> **WHAT IS BEING ASKED**: Tally the lines in the listing below that contain "part" and report the tally alone.
━━━━━━
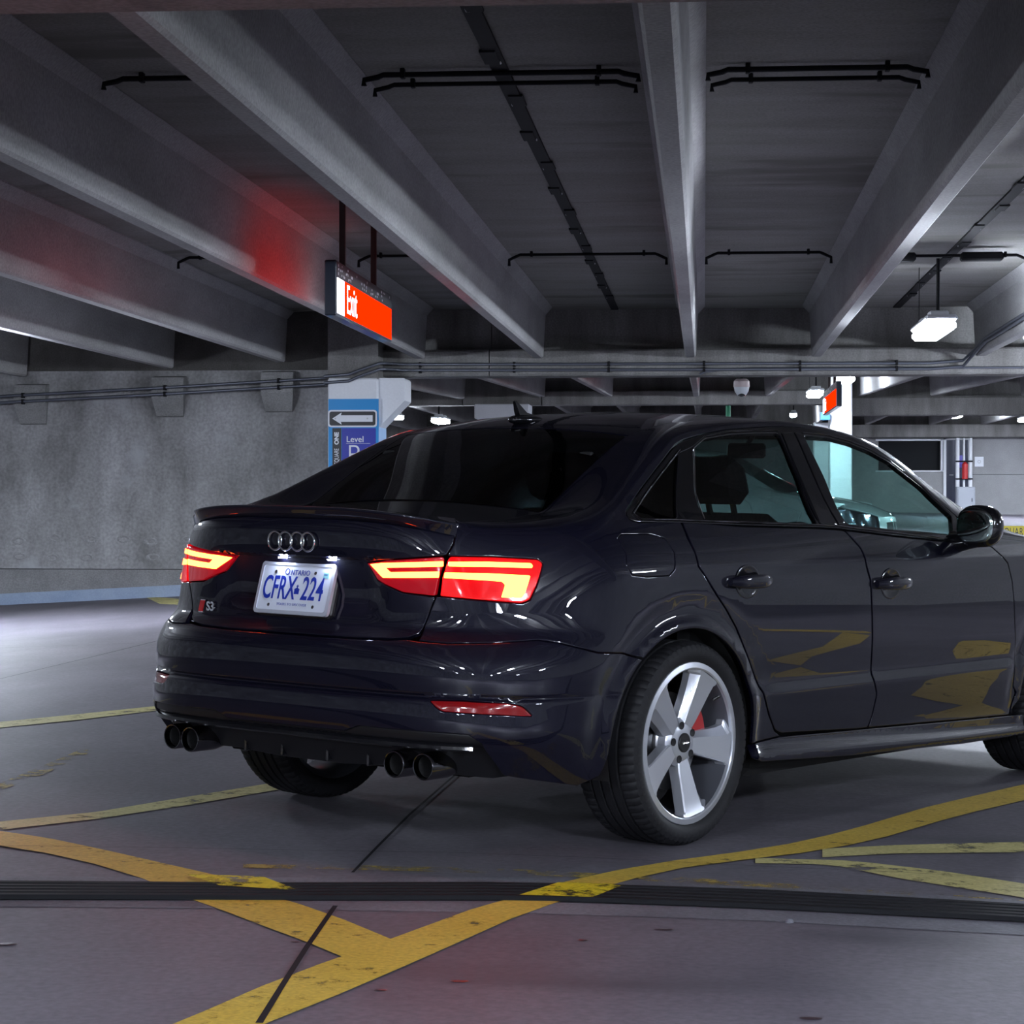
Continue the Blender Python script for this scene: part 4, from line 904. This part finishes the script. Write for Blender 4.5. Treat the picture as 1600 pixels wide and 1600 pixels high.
# --- mirrors
def ellip(c,r,e=2.6,n=20,m=12):
    v=[];f=[]; p=lambda q:math.copysign(abs(q)**(2/e),q)
    for i in range(m+1):
        a=-math.pi/2+math.pi*i/m
        for j in range(n):
            b=2*math.pi*j/n; v.append((c[0]+r[0]*p(math.cos(a))*p(math.cos(b)),c[1]+r[1]*p(math.cos(a))*p(math.sin(b)),c[2]+r[2]*p(math.sin(a))))
    for i in range(m):
        for j in range(n): f.append((i*n+j,i*n+(j+1)%n,(i+1)*n+(j+1)%n,(i+1)*n+j))
    mb=MB(); mb.add(v,f); return mb
for s in(1,-1):
    c=(1.68,-.985*s,1.007); mb=ellip((0,0,0),(.066,.090,.079),2.5)
    mb.v=[(c[0]+x*(1.0 if x>0 else .55)+.05*abs(y),c[1]+y,c[2]+z) for x,y,z in mb.v]; h=mb.build('wing_mirror',M_black,car,60)
    mb=ellip((0,0,0),(.004,.074,.060),3.); mb.v=[(c[0]-.036+x+.05*abs(y)*.6,c[1]+y,c[2]+z) for x,y,z in mb.v]; mb.build('mirror_glass',mat('mirror_glass',(.5,.6,.58),rough=.02,metal=1.),h,60)
    mb=MB(); mb.tube([(1.745,-.85*s,.945),(1.735,-.92*s,.955),(1.72,-.975*s,.965)],[.045,.036,.034],10); mb.build('mirror_arm',M_black,h,60)
# --- roof aerial
mb=ellip((.225,0,float(_z2(.225))+.004),(.088,.036,.018),2.4); mb.build('aerial_base',M_black,car,60)
mb=MB(); F=[(.285,1.368),(.215,1.382),(.185,1.405),(.163,1.421),(.156,1.418),(.170,1.385),(.178,1.366)]
v=[(x,s*(.011 if z<1.39 else .005),z) for s in(-1,1) for x,z in F]; k=7
mb.add(v,[tuple(range(k)),tuple(range(k,2*k))[::-1]]+[(i,(i+1)%k,k+(i+1)%k,k+i) for i in range(k)]); mb.build('aerial_fin',M_black,car,25)
# --- plate, emblem, badge
tl=.273; po=Vector((-.904,0,.799)); pm=frame_m(po,(0,-1,0),(math.sin(tl),0,math.cos(tl)))
mb=MB(); mb.box((-.160,-.086,-.040),(.160,.088,-.006),.012); mb.v=[tuple(pm@Vector(q)) for q in mb.v]; mb.build('plate_bracket',M_plastic,car)
rr_=lambda w,h,r,n=5:[(sx*(w-r)+r*math.cos(a),sy*(h-r)+r*math.sin(a)) for sx,sy,a0 in((1,1,0),(-1,1,90),(-1,-1,180),(1,-1,270)) for a in np.radians(np.linspace(a0,a0+90,n))]
mb=MB(); mb.prism(rr_(.1525,.0765,.012),-.001,.0012); mb.v=[tuple(pm@Vector(q)) for q in mb.v]; plate=mb.build('number_plate',mat('plate_white',(.62,.65,.74),rough=.35),car)
o_=rr_(.159,.083,.014); i_=rr_(.1475,.0715,.010); n=len(o_); mb=MB(); mb.add([(a,b,.003) for a,b in o_]+[(a,b,.0045) for a,b in i_]+[(a,b,-.008) for a,b in o_]+[(a,b,.001) for a,b in i_],[(i,(i+1)%n,n+(i+1)%n,n+i) for i in range(n)]+[(2*n+i,2*n+(i+1)%n,(i+1)%n,i) for i in range(n)]+[(n+i,n+(i+1)%n,3*n+(i+1)%n,3*n+i) for i in range(n)])
mb.v=[tuple(pm@Vector(q)) for q in mb.v]; mb.build('plate_frame',mat('frame_clear',(.55,.57,.66),rough=.2,metal=.3),plate,40)
M_blue=mat('plate_blue',(.010,.030,.32),rough=.4)
def on_plate(nm,txt,size,x,y,sx=1.,bold=0.,sp=1.): return text_mesh(nm,txt,size,M_blue,plate,pm@Matrix.Translation((x,y,.0018)),sx,.0006,bold,sp)
on_plate('plate_letters','CFRX',.104,-.066,-.003,.54,.0012,1.02); on_plate('plate_letters','224',.104,.077,-.003,.58,.0012,1.04)
on_plate('plate_text','O',.030,-.044,.051,.9,.0,1.); on_plate('plate_text','NTARIO',.024,.012,.049,.9,.0,1.05); on_plate('plate_text','YOURS TO DISCOVER',.0125,0,-.052,1.,-.0004,1.05)
mb=MB()
for a,c in(((.006,-.012),(.026,.002)),): mb.box((a[0],a[1],.0012),(c[0],c[1],.0022))
mb.prism([(.004,.003),(.016,.010),(.028,.003),(.026,.001),(.006,.001)],.0012,.0022); mb.box((.0145,.008,.0012),(.0175,.018,.0022)); mb.box((.011,.012,.0012),(.021,.0145,.0022))
mb.v=[tuple(pm@Vector((x-.005,y-.006,z))) for x,y,z in mb.v]; mb.build('crown_mark',M_blue,plate)
mb=MB(); mb.box((.112,.036,.001),(.134,.054,.0024)); mb.v=[tuple(pm@Vector(q)) for q in mb.v]; st=mb.build('plate_sticker',mat('sticker_teal',(.25,.55,.58),rough=.4),plate)
text_mesh('sticker_text','DEC',.008,M_blue,plate,pm@Matrix.Translation((.123,.047,.0028)),1.,.0003)
for x,y in((-.092,.050),(.078,.050),(-.096,-.056),(.094,-.056)):
    mb=MB(); mb.lathe([(.0065,0),(.0055,.003),(.002,.004),(0,.004)],12,'z',(0,0,0)); mb.v=[tuple(pm@Vector((a+x,b+y,c+.001))) for a,b,c in mb.v]; mb.build('plate_screw',M_chrome,plate,50)
M_plamp=emitter('plate_lamp_light',(.66,.76,1.),170.0)
for t in(.062,-.150):
    p=S_B(np.array(t),np.array(.884)); mb=MB(); mb.box((p[0]-.018,p[1]-.013,.8905),(p[0]-.004,p[1]+.013,.8945),.001); mb.build('plate_lamp',M_plamp,car)
em=S_B(np.array(-.003),np.array(.946)); nn=surf_normals(S_B,np.array([[-.003,.946]]))[0]; ex=(0,-1,0); eM=frame_m(em+nn*.006,ex,(0,0,1))
for i in range(4):
    mb=MB(); c=(-.072+i*.048); pts=[(c+.0285*math.cos(a),.0285*math.sin(a),.003*(i%2)) for a in np.linspace(0,2*math.pi,40,endpoint=False)]
    mb.tube([tuple(eM@Vector(q)) for q in pts],.0036,8,closed=True); mb.build('emblem_ring',M_chrome,car,60)
bt=S_B(np.array(.405),np.array(.724)); bn=surf_normals(S_B,np.array([[.405,.724]]))[0]; bx_=S_B(np.array(.35),np.array(.724))-S_B(np.array(.46),np.array(.724)); bM=frame_m(bt+bn*.004,bx_,(0,0,1))
mb=MB(); mb.prism([(-.050,-.018),(-.030,-.018),(-.018,.018),(-.038,.018)],0,.004); mb.v=[tuple(bM@Vector(q)) for q in mb.v]; bd=mb.build('badge',M_red,car)
text_mesh('badge_letters','S3',.040,M_chrome,bd,bM@Matrix.Translation((.016,0,.001)),1.1,.003,.0012)
mb=MB(); mb.prism([(-.054,-.021),(-.029,-.021),(-.014,.021),(-.039,.021)],-.003,.0012); mb.v=[tuple(bM@Vector(q)) for q in mb.v]; mb.build('badge_rim',M_chrome,bd)
# --- underside, arches, cabin
mb=MB(); mb.box((.42,-.80,.17),(2.2,.80,.26),.03); mb.box((-.70,-.55,.24),(.5,.55,.40),.04); mb.box((2.1,-.55,.2),(3.3,.55,.40),.04); mb.box((-.86,-.62,.40),(-.72,.62,.64),.03); mb.box((.4,-.78,.24),(2.2,.78,.34),.02); mb.build('underbody',M_dark,car)
for xw in(-.02,2.625):
    for s in(-1,1):
        mb=MB(); A=np.radians(np.linspace(-14,194,26)); v=[]
        for a in A:
            for yy in(.55,.845): v.append((xw+.385*math.cos(a),s*yy,.325+.375*math.sin(a)))
        mb.add(v,[(2*i,2*i+1,2*i+3,2*i+2) for i in range(25)]); c0=len(mb.v); mb.add([(xw,s*.55,.325)]+[(xw+.385*math.cos(a),s*.55,.325+.375*math.sin(a)) for a in A],[(0,i+1,i+2) for i in range(25)]); mb.build('arch_liner',M_dark,car,40,recalc=False)
def seat(x,y,w=.25,rear=False):
    mb=MB(); mb.box((x-.02,y-w,.34),(x+.50,y+w,.52),.06); c=mb.build('seat',M_cloth,car)
    mb=MB(); Mb=Matrix.Translation((x,y,.50))@Matrix.Rotation(math.radians(-22),4,'Y'); mb.box((-.07,-w*.95,-.02),(.07,w*.95,.58),.055,0,Mb); mb.build('seat_back',M_cloth,c)
    for yy in([0] if not rear else [-.0]):
        mb=MB(); mb.box((-.05,-.13,.62),(.05,.13,.80),.045,0,Mb); mb.box((-.008,-.06,.55),(.008,-.045,.66),0,0,Mb); mb.box((-.008,.045,.55),(.008,.06,.66),0,0,Mb); mb.build('headrest',M_cloth,c)
seat(1.12,-.37); seat(1.12,.37); seat(.30,-.37,.30,True); seat(.30,.37,.30,True)
mb=MB(); mb.box((1.72,-.72,.70),(2.35,.72,.93),.06); mb.box((.5,-.74,.34),(2.0,.74,.40),.02); mb.build('dashboard',M_cloth,car)
mb=MB(); q=[(1.62-.10*math.sin(a)*.5,.37+.18*math.cos(a),.88+.17*math.sin(a)) for a in np.linspace(0,2*math.pi,32,endpoint=False)]; mb.tube(q,.014,8,closed=True); mb.box((1.60,.21,.85),(1.64,.53,.90),.01); mb.box((1.60,.33,.84),(1.75,.41,.92),.02); mb.build('steering_wheel',M_cloth,car,60)
mb=MB(); mb.box((-.36,-.52,.93),(.10,.52,.955),.01); mb.build('parcel_shelf',M_cloth,car)
mb=MB(); mb.box((1.60,-.09,1.25),(1.63,.09,1.31),.012); mb.tube([(1.62,0,1.30),(1.66,0,1.335)],.01,6); mb.build('rear_view_mirror',M_plastic,car)
for s in(-1,1):
    mb=MB(); mb.box((.10,s*.74-.03,.34),(1.95,s*.74+.03,.93),.03); mb.build('door_lining',M_cloth,car)
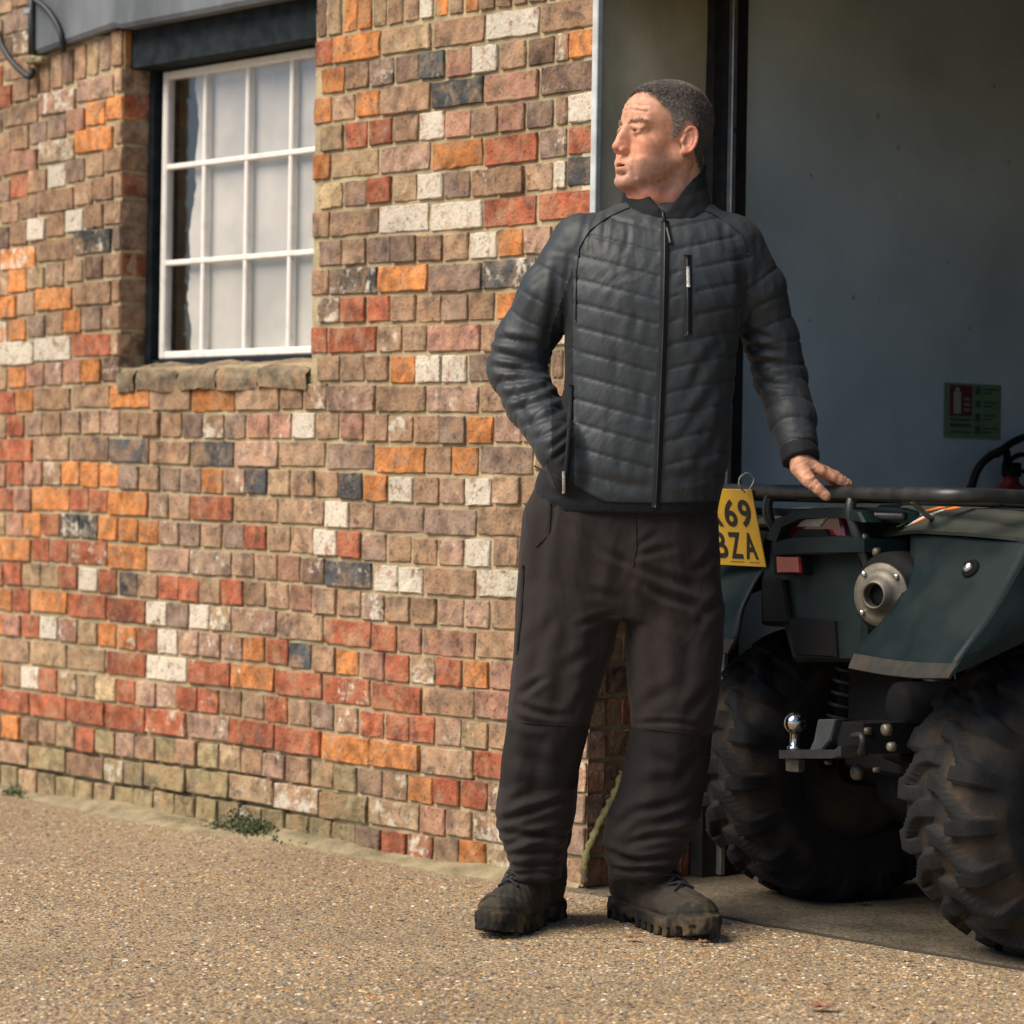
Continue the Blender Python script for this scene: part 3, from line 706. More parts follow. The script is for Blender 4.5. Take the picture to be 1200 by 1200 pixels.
━━━━━━
> **RESULT OF THIS TASK**: 2